Dhritarashtra's Questions To Krishna

"Krishna, You are Lord Vishnu himself and you have seen the travails we went through and our unbearable suffering, I admit I have been unreasonable with you at times. I agree that my mistakes can not be pardoned but can be atoned for. I was forced to behave against my conscience and compunctions all because of my eldest son Duryodhana.

Despite my drawbacks and moral disabilities, I have worshipped you silently deep within my heart. I had to follow the political ethics while I had to interact with you. I never asked you, as your bhakta, to grant me the ability of vision just to admire my possessions. I did not ask you for these worthless sons, I did not ask for your mercy to correct their attitude, I did not even ask you for pitching in and advice my sons to stop warring with their own cousins. This gory bloodshed could have been averted. Duryodhana made me cut my ties with the children of my beloved brother Pandu. I never asked you why I haven't got the love that I deserve from Pandavas no matter how much I tried. Me and Gandhari spent days and nights in darkness and fear. Why did you choose us to suffer this fate, let me know,"

At least tell me what sin I have committed to deserve this fate. This allows me to die in peace. Gandhari too wept bitterly unable to control her tears. Glancing mercifully at the old couple, Krishna said thus.

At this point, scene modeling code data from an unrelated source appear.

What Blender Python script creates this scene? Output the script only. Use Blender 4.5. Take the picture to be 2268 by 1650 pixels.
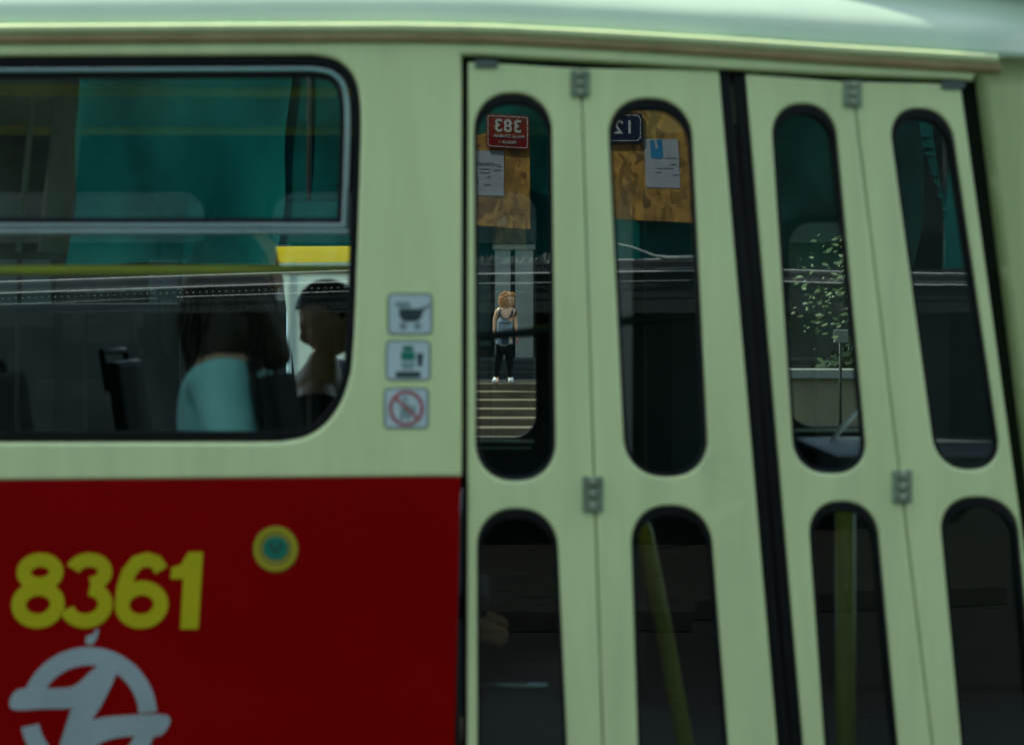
import bpy, bmesh, math, random
from mathutils import Vector, Matrix
R = math.radians
random.seed(7)
for o in list(bpy.data.objects): bpy.data.objects.remove(o)
SC = bpy.context.scene
COL = SC.collection

# ---------------------------------------------------------------- camera
F = 4252.0; CX = 1134.0; HY = 707.0; H = 2.0; T = 4.5   # focal length in plan pixels, eye height, distance of the tram side
cam = bpy.data.cameras.new('camera'); co = bpy.data.objects.new('camera', cam); COL.objects.link(co); SC.camera = co
co.location = (0, 0, H); co.rotation_euler = (R(90), 0, 0)
cam.sensor_width = 36; cam.lens = F*36/2268; cam.shift_y = -118/2268
cam.clip_start = .05; cam.clip_end = 2000
cam.dof.use_dof = True; cam.dof.focus_distance = 21; cam.dof.aperture_fstop = 3.8

# ---------------------------------------------------------------- sky, sun, exposure
SUN_EL, SUN_ROT = 54, -48
w = bpy.data.worlds.new('World'); SC.world = w; w.use_nodes = True
nt = w.node_tree; nt.nodes.clear()
wo = nt.nodes.new('ShaderNodeOutputWorld'); bg = nt.nodes.new('ShaderNodeBackground'); sky = nt.nodes.new('ShaderNodeTexSky')
sky.sky_type = 'NISHITA'; sky.sun_disc = False; sky.sun_elevation = R(SUN_EL); sky.sun_rotation = R(SUN_ROT)
bg.inputs[1].default_value = .15
tc = nt.nodes.new('ShaderNodeTexCoord'); nz = nt.nodes.new('ShaderNodeTexNoise'); rp = nt.nodes.new('ShaderNodeValToRGB'); mx = nt.nodes.new('ShaderNodeMix')
nz.inputs['Scale'].default_value = 2.6; nz.inputs['Detail'].default_value = 6
rp.color_ramp.elements[0].position = .46; rp.color_ramp.elements[1].position = .66
mx.data_type = 'RGBA'; mx.inputs['B'].default_value = (6.0, 6.1, 5.9, 1)
nt.links.new(tc.outputs['Generated'], nz.inputs['Vector']); nt.links.new(nz.outputs[0], rp.inputs[0]); nt.links.new(rp.outputs[0], mx.inputs['Factor'])
nt.links.new(sky.outputs[0], mx.inputs['A']); nt.links.new(mx.outputs['Result'], bg.inputs[0]); nt.links.new(bg.outputs[0], wo.inputs[0])
sl = bpy.data.lights.new('sun', 'SUN'); so = bpy.data.objects.new('sun', sl); COL.objects.link(so)
sl.energy = 5.0; sl.angle = R(.5); sl.color = (1, .93, .82)
sd = Vector((math.sin(R(SUN_ROT))*math.cos(R(SUN_EL)), math.cos(R(SUN_ROT))*math.cos(R(SUN_EL)), math.sin(R(SUN_EL))))
so.rotation_euler = sd.to_track_quat('Z', 'Y').to_euler(); so.location = (0, 20, 30)
SC.view_settings.view_transform = 'Standard'; SC.view_settings.look = 'None'; SC.view_settings.exposure = 1.05; SC.view_settings.gamma = 1
SC.cycles.max_bounces = 10; SC.cycles.transparent_max_bounces = 24; SC.cycles.glossy_bounces = 5; SC.cycles.diffuse_bounces = 4

# ---------------------------------------------------------------- materials
def mat(name, col, rough=.5, metal=0, coat=0, var=.12, vscale=6, bump=0, bscale=40, col2=None, spec=.5, emit=None, stretch=(1,1,1), coat_rough=.08):
    m = bpy.data.materials.new(name); m.use_nodes = True; t = m.node_tree; b = t.nodes['Principled BSDF']
    b.inputs['Roughness'].default_value = rough; b.inputs['Metallic'].default_value = metal
    b.inputs['Coat Weight'].default_value = coat; b.inputs['Coat Roughness'].default_value = coat_rough; b.inputs['Specular IOR Level'].default_value = spec
    tc = t.nodes.new('ShaderNodeTexCoord'); mp = t.nodes.new('ShaderNodeMapping'); mp.inputs['Scale'].default_value = stretch
    t.links.new(tc.outputs['Object'], mp.inputs['Vector'])
    n = t.nodes.new('ShaderNodeTexNoise'); n.inputs['Scale'].default_value = vscale; n.inputs['Detail'].default_value = 7; n.inputs['Roughness'].default_value = .6
    t.links.new(mp.outputs[0], n.inputs['Vector'])
    mx = t.nodes.new('ShaderNodeMix'); mx.data_type = 'RGBA'
    c2 = col2 or tuple(c*(1-var*2) for c in col)
    mx.inputs['A'].default_value = (*c2, 1); mx.inputs['B'].default_value = (*[min(1, c*(1+(0 if col2 else var*.4))) for c in col], 1)
    r = t.nodes.new('ShaderNodeMapRange'); r.inputs['From Min'].default_value = .3; r.inputs['From Max'].default_value = .62
    t.links.new(n.outputs[0], r.inputs[0]); t.links.new(r.outputs[0], mx.inputs['Factor']); t.links.new(mx.outputs['Result'], b.inputs['Base Color'])
    if bump:
        n2 = t.nodes.new('ShaderNodeTexNoise'); n2.inputs['Scale'].default_value = bscale; n2.inputs['Detail'].default_value = 5
        bp = t.nodes.new('ShaderNodeBump'); bp.inputs['Strength'].default_value = bump; bp.inputs['Distance'].default_value = .02
        t.links.new(mp.outputs[0], n2.inputs['Vector']); t.links.new(n2.outputs[0], bp.inputs['Height']); t.links.new(bp.outputs[0], b.inputs['Normal'])
    if emit: b.inputs['Emission Color'].default_value = (*emit[0], 1); b.inputs['Emission Strength'].default_value = emit[1]
    return m
def glass(name, fac, tint):
    m = bpy.data.materials.new(name); m.use_nodes = True; t = m.node_tree; t.nodes.clear()
    o = t.nodes.new('ShaderNodeOutputMaterial'); a = t.nodes.new('ShaderNodeBsdfTransparent'); g = t.nodes.new('ShaderNodeBsdfGlossy'); x = t.nodes.new('ShaderNodeMixShader')
    a.inputs[0].default_value = (*tint, 1); g.inputs['Roughness'].default_value = 0; g.inputs['Color'].default_value = (.93, 1, .97, 1)
    x.inputs[0].default_value = fac
    t.links.new(a.outputs[0], x.inputs[1]); t.links.new(g.outputs[0], x.inputs[2]); t.links.new(x.outputs[0], o.inputs[0]); return m
M = {}
M['cream'] = mat('cream_paint', (.74, .89, .44), .32, coat=.35, var=.055, vscale=2.6, bump=.12, bscale=1.6, stretch=(5, 5, .7))
M['red'] = mat('red_paint', (.28, .001, .001), .5, coat=0, var=.06, vscale=3, bump=.02, bscale=4, spec=.04)
M['roof'] = mat('roof_paint', (.44, .62, .42), .3, coat=.5, var=.05, vscale=2.5, bump=.05, bscale=3, coat_rough=.15)
M['ochre'] = mat('ochre_strip', (.70, .54, .27), .5, var=.12, vscale=8)  # ochre brown tone of the strip below the drip rail
M['rubber'] = mat('black_rubber', (.005, .006, .006), .6, var=.2, spec=.25)
M['alu'] = mat('aluminium', (.5, .58, .56), .28, metal=.85, var=.05)
M['steel'] = mat('dull_steel', (.16, .19, .17), .45, metal=.6, var=.15)
M['glass'] = glass('window_glass', .06, (.79, .87, .85))
M['farglass'] = glass('far_glass', .04, (.93, .97, .96))
M['white'] = mat('white_paint', (.72, .76, .76), .4, var=.04)
M['sticker'] = mat('sticker_white', (.55, .70, .68), .35, var=.04)
M['ink'] = mat('dark_ink', (.035, .06, .06), .4)
M['grey_ink'] = mat('grey_ink', (.24, .36, .34), .4)
M['green_ink'] = mat('green_ink', (.01, .2, .12), .4)
M['red_ink'] = mat('red_ink', (.42, .10, .11), .4)
M['yellow_ink'] = mat('yellow_ink', (.52, .48, .005), .4, var=.04, vscale=10)
M['olive_ink'] = mat('olive_ink', (.30, .27, .03), .4)
M['logo'] = mat('grey_white_ink', (.36, .46, .45), .4, var=.06, vscale=8)
M['yellow'] = mat('yellow_rail_paint', (.72, .55, .02), .3, coat=.4, var=.08)
M['lime'] = mat('yellow_green_rail_paint', (.95, .80, .02), .35, coat=.2, var=.08)
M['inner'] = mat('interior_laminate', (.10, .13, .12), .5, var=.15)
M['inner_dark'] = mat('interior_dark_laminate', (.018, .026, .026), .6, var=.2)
M['hinge'] = mat('grey_green_hinge_paint', (.30, .38, .25), .5, var=.15)
M['dull_yellow'] = mat('dull_yellow_pole_paint', (.26, .23, .012), .4, var=.1)
M['seat'] = mat('dark_seat_plastic', (.010, .009, .009), .7, spec=.15, var=.2)
M['floor'] = mat('rubber_floor', (.012, .012, .013), .7, bump=.2)
M['post'] = mat('pale_post_paint', (.72, .82, .76), .4, var=.08)
M['asphalt'] = mat('asphalt', (.015, .015, .015), .85, var=.2, vscale=30, bump=.4, bscale=200, spec=.08)
M['paving'] = mat('paving_stone', (.02, .019, .018), .8, var=.2, vscale=9, bump=.3, bscale=60, spec=.08)
M['stone'] = mat('step_stone', (.095, .066, .030), .75, var=.14, vscale=2.2, bump=.25, bscale=30)
M['wall_dark'] = mat('dark_stone', (.018, .022, .02), .85, var=.3, vscale=1.3, bump=.3, bscale=12)  # very dark base colour for the far building and the walls beside the steps
M['pilaster'] = mat('grey_sandstone', (.22, .22, .19), .8, var=.15, vscale=1.5, bump=.3, bscale=14)
M['wall_beige'] = mat('beige_render', (.20, .165, .10), .85, var=.15, vscale=1.5, bump=.2, bscale=20)
M['facade'] = mat('grey_brown_facade', (.014, .024, .022), .9, spec=.1, var=.3, vscale=1.1, bump=.2, bscale=14)
M['darkglass'] = mat('dark_pane', (.012, .03, .03), .35, var=.1)
M['tealglass'] = mat('teal_pane', (.05, .12, .11), .25, var=.3, vscale=1.2)
M['net'] = mat('teal_scaffold_netting', (.002, .205, .185), .8, var=.28, vscale=1.1, bump=.5, bscale=9, spec=.15, stretch=(1, 1, .5))
M['net_left'] = mat('dark_grey_netting', (.035, .055, .045), .85, var=.4, vscale=1.6, bump=.5, bscale=9, spec=.1)  # darkest grey tone of the netting, for its left end
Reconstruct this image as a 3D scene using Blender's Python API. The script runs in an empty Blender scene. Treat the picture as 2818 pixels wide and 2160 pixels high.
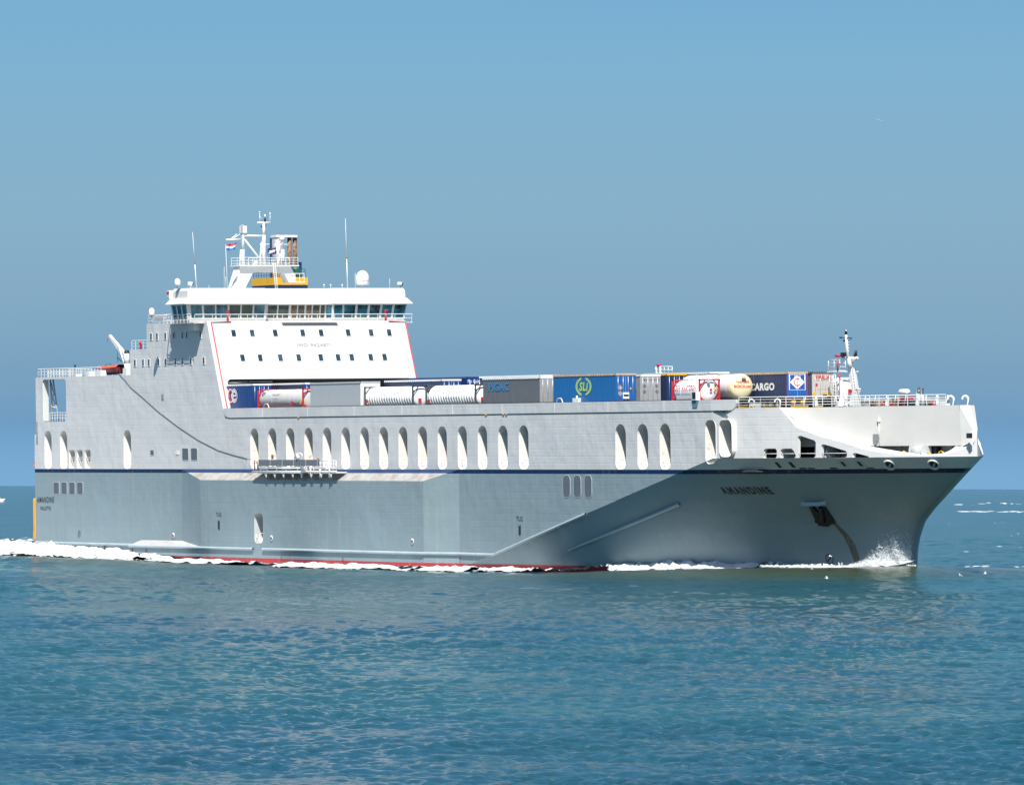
import bpy, math, random
import numpy as np
from mathutils import Vector, Matrix
random.seed(7); rng = np.random.default_rng(7)
S = bpy.context.scene; COL = S.collection
R = math.radians
HEEL = 0.01717
SHIP_M = Matrix.Translation((0, 13.1, 1.12)) @ Matrix.Rotation(HEEL, 4, 'X') @ Matrix.Translation((0, -13.1, 0))
# ---------------- camera (pose measured in the ship's own frame, metres) ----------------
CP = Vector((722.93861, -326.40321, 14.79101))
CR_ = Vector((0.47801113, 0.87827796, -0.011541)); CU = Vector((0.00992529, 0.00773751, 0.99992081)); CF = Vector((-0.8782977, 0.47808782, 0.00501854))
FPX = 17654.54
cam = bpy.data.cameras.new("camera"); camo = bpy.data.objects.new("camera", cam); COL.objects.link(camo)
m = Matrix.Identity(4)
for i in range(3): m[i][0] = CR_[i]; m[i][1] = CU[i]; m[i][2] = -CF[i]; m[i][3] = CP[i]
camo.matrix_world = SHIP_M @ m
cam.sensor_fit = 'HORIZONTAL'; cam.sensor_width = 36; cam.lens = 36 * FPX / 2818; cam.clip_start = 5; cam.clip_end = 60000
S.camera = camo
CAMW = camo.matrix_world.translation.copy()
# ---------------- view, sun, sky ----------------
S.view_settings.view_transform = 'Standard'; S.view_settings.look = 'None'; S.view_settings.gamma = 1
EXPO = 0.66
S.view_settings.exposure = EXPO; S.cycles.use_denoising = True
SUN_AZ = R(58); SUN_EL = R(54)
sd = Vector((math.sin(SUN_AZ) * math.cos(SUN_EL), -math.cos(SUN_AZ) * math.cos(SUN_EL), math.sin(SUN_EL)))
sl = bpy.data.lights.new("sun", 'SUN'); sl.energy = 4.9; sl.angle = R(.55); sl.color = (1, .965, .9)
so = bpy.data.objects.new("sun", sl); COL.objects.link(so); so.rotation_mode = 'QUATERNION'; so.rotation_quaternion = sd.to_track_quat('Z', 'Y'); so.location = (300, -400, 500)

def lin(r, g, b):
    f = lambda c: (c / 255 / 12.92) if c / 255 <= .04045 else ((c / 255 + .055) / 1.055) ** 2.4
    return (f(r), f(g), f(b))
W = bpy.data.worlds.new("World"); S.world = W; W.use_nodes = True
nt = W.node_tree; nt.nodes.clear(); N = nt.nodes.new; L = nt.links.new
out = N('ShaderNodeOutputWorld'); bg = N('ShaderNodeBackground'); SKY = .074; bg.inputs[1].default_value = SKY; L(bg.outputs[0], out.inputs[0])
sky = N('ShaderNodeTexSky'); sky.sky_type = 'NISHITA'; sky.sun_disc = False; sky.sun_elevation = SUN_EL; sky.sun_rotation = math.atan2(sd.x, sd.y); sky.air_density = 1.1; sky.dust_density = .6; sky.ozone_density = 2.5
tc = N('ShaderNodeTexCoord'); sx = N('ShaderNodeSeparateXYZ'); L(tc.outputs['Generated'], sx.inputs[0])
mr = N('ShaderNodeMapRange'); mr.inputs[1].default_value = -.01; mr.inputs[2].default_value = .12; L(sx.outputs[2], mr.inputs[0])
mp = N('ShaderNodeMapping'); mp.inputs['Scale'].default_value = (5, 5, 60); L(tc.outputs['Generated'], mp.inputs[0])
no = N('ShaderNodeTexNoise'); no.inputs['Scale'].default_value = 1.3; no.inputs['Detail'].default_value = 2; L(mp.outputs[0], no.inputs[0])
ma = N('ShaderNodeMath'); ma.operation = 'MULTIPLY_ADD'; ma.inputs[1].default_value = .05; L(no.outputs[0], ma.inputs[0]); L(mr.outputs[0], ma.inputs[2])
ms = N('ShaderNodeMath'); ms.operation = 'SUBTRACT'; ms.inputs[1].default_value = .025; L(ma.outputs[0], ms.inputs[0])
cr = N('ShaderNodeValToRGB'); L(ms.outputs[0], cr.inputs[0])
stops = [(0, (128, 174, 214)), (.077, (123, 172, 212)), (.115, (116, 165, 206)), (.15, (113, 157, 195)), (.2, (122, 162, 192)), (.3, (134, 172, 197)), (.42, (136, 177, 203)), (.56, (128, 178, 209)), (.72, (117, 173, 212)), (1, (100, 160, 208))]
el = cr.color_ramp.elements
while len(el) < len(stops): el.new(.5)
SC = 1 / (2 ** EXPO) / SKY
for e, (p_, c) in zip(el, stops):
    e.position = p_; c = lin(*c); e.color = (c[0] * SC, c[1] * SC, c[2] * SC, 1)
mr2 = N('ShaderNodeMapRange'); mr2.inputs[1].default_value = .12; mr2.inputs[2].default_value = .45; mr2.interpolation_type = 'SMOOTHSTEP'; L(sx.outputs[2], mr2.inputs[0])
mx = N('ShaderNodeMixRGB'); L(mr2.outputs[0], mx.inputs[0]); L(cr.outputs[0], mx.inputs[1]); L(sky.outputs[0], mx.inputs[2]); L(mx.outputs[0], bg.inputs[0])

# ---------------- photo measurement -> ship frame ----------------
CROP = dict(A=(400,560,2.71),B=(80,880,3.652),C=(80,1250,3.653),D=(640,1150,3.131),E=(1250,980,3.131),F=(1850,880,3.653),G=(2100,880,3.053),H=(1850,1250,2.436),I=(620,570,6.72),J=(450,740,3.003),K=(600,1020,2.962),Z=(0,0,1/1.2856),S=(0,0,1),a=(2080,1080,6.85),b=(2360,1080,5.6),c=(2240,880,5.48),d=(2080,1300,4.567))
AX = dict(x=0, y=1, z=2)
def at(c, x, y, axis='y', v=0.):
    """point of the ship seen at a place of the photograph, on a plane x / y / z = v of the ship's frame"""
    o = CROP[c]; X = o[0] + x / o[2]; Y = o[1] + y / o[2]
    d = CF + CR_ * ((X - 1409) / FPX) - CU * ((Y - 1080) / FPX); k = AX[axis]
    return CP + d * ((v - CP[k]) / d[k])
def atpl(c, x, y, n, pt):
    o = CROP[c]; X = o[0] + x / o[2]; Y = o[1] + y / o[2]
    d = CF + CR_ * ((X - 1409) / FPX) - CU * ((Y - 1080) / FPX); n = Vector(n)
    return CP + d * (n.dot(Vector(pt) - CP) / n.dot(d))

# ---------------- materials ----------------
MATS = {}
def mat(name, rgb, rough=.5, spec=.5, metal=0., var=0., vscale=1., bump=0., bscale=1., stretch=(1, 1, 1), rust=0.):
    if name in MATS: return MATS[name]
    M_ = bpy.data.materials.new(name); M_.use_nodes = True; t = M_.node_tree; b = t.nodes['Principled BSDF']
    b.inputs['Base Color'].default_value = (*rgb, 1); b.inputs['Roughness'].default_value = rough; b.inputs['Metallic'].default_value = metal; b.inputs['Specular IOR Level'].default_value = spec
    t_c = t.nodes.new('ShaderNodeTexCoord'); mp = t.nodes.new('ShaderNodeMapping'); mp.inputs['Scale'].default_value = stretch; t.links.new(t_c.outputs['Object'], mp.inputs[0])
    col = None
    if var:
        n_ = t.nodes.new('ShaderNodeTexNoise'); n_.inputs['Scale'].default_value = vscale; n_.inputs['Detail'].default_value = 4; t.links.new(mp.outputs[0], n_.inputs[0])
        r_ = t.nodes.new('ShaderNodeMapRange'); r_.inputs[1].default_value = .3; r_.inputs[2].default_value = .7; r_.inputs[3].default_value = 1 - var; r_.inputs[4].default_value = 1 + var * .6; t.links.new(n_.outputs[0], r_.inputs[0])
        mm = t.nodes.new('ShaderNodeVectorMath'); mm.operation = 'SCALE'; mm.inputs[0].default_value = rgb; t.links.new(r_.outputs[0], mm.inputs['Scale']); col = mm.outputs[0]
    if rust:
        n_ = t.nodes.new('ShaderNodeTexNoise'); n_.inputs['Scale'].default_value = 1.1; n_.inputs['Detail'].default_value = 6; t.links.new(t_c.outputs['Object'], n_.inputs[0])
        r_ = t.nodes.new('ShaderNodeMapRange'); r_.inputs[1].default_value = .62; r_.inputs[2].default_value = .72; r_.inputs[4].default_value = rust; t.links.new(n_.outputs[0], r_.inputs[0])
        mi = t.nodes.new('ShaderNodeMixRGB'); mi.inputs[1].default_value = (*rgb, 1); mi.inputs[2].default_value = (.3, .12, .04, 1); t.links.new(r_.outputs[0], mi.inputs[0])
        if col: t.links.new(col, mi.inputs[1])
        col = mi.outputs[0]
    if col: t.links.new(col, b.inputs['Base Color'])
    if bump:
        n_ = t.nodes.new('ShaderNodeTexNoise'); n_.inputs['Scale'].default_value = bscale; n_.inputs['Detail'].default_value = 3; t.links.new(mp.outputs[0], n_.inputs[0])
        bb = t.nodes.new('ShaderNodeBump'); bb.inputs['Strength'].default_value = 1; bb.inputs['Distance'].default_value = bump; t.links.new(n_.outputs[0], bb.inputs['Height']); t.links.new(bb.outputs[0], b.inputs['Normal'])
    MATS[name] = M_; return M_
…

Krishna's Answer To The Query

The world is ruled by the handiwork of fate or karma. All deeds of human beings, whether good or bad, will follow the doer not only in this life but in the afterlife as well. If you just go one more lifetime back in time, behind those hundred lives wherein you had lived the life of a virtuous person, you will know the truth. You were a cruel king at that time with a penchant for hunting animals. Once when you were in a deep forest, you found a beautiful pond in which a mother swan with her hundred cygnets was swimming blissfully.
You could not withstand the sight and shot your arrows one by one into all those cygnets and they died on the spot. You blinded the eyes of the mother swan and made her weep all her life. Your deeds or karmic errors, made you suffer the life you are having today. Since you performed only good deeds in the succeeding hundred janmas, the accumulated punya karma allowed you to have a high birth.

But the Karma of the past ripened in this lifetime and followed you to punish you. This was the reason why you were born blind and also lost your hundred sons in the warfare. Nobody can escape his karma that he accumulates in this lifetime on earth and Karma makes sure he pays for his karma and enjoys the rewards of punya karma.

As per Lord Krishna, nobody in this world can escape his karma once he has committed it. God makes sure he undergoes the same punishment which he awarded for some other innocent creature so that he understands in what way and how he inflicted pain to that creature and how it affected it.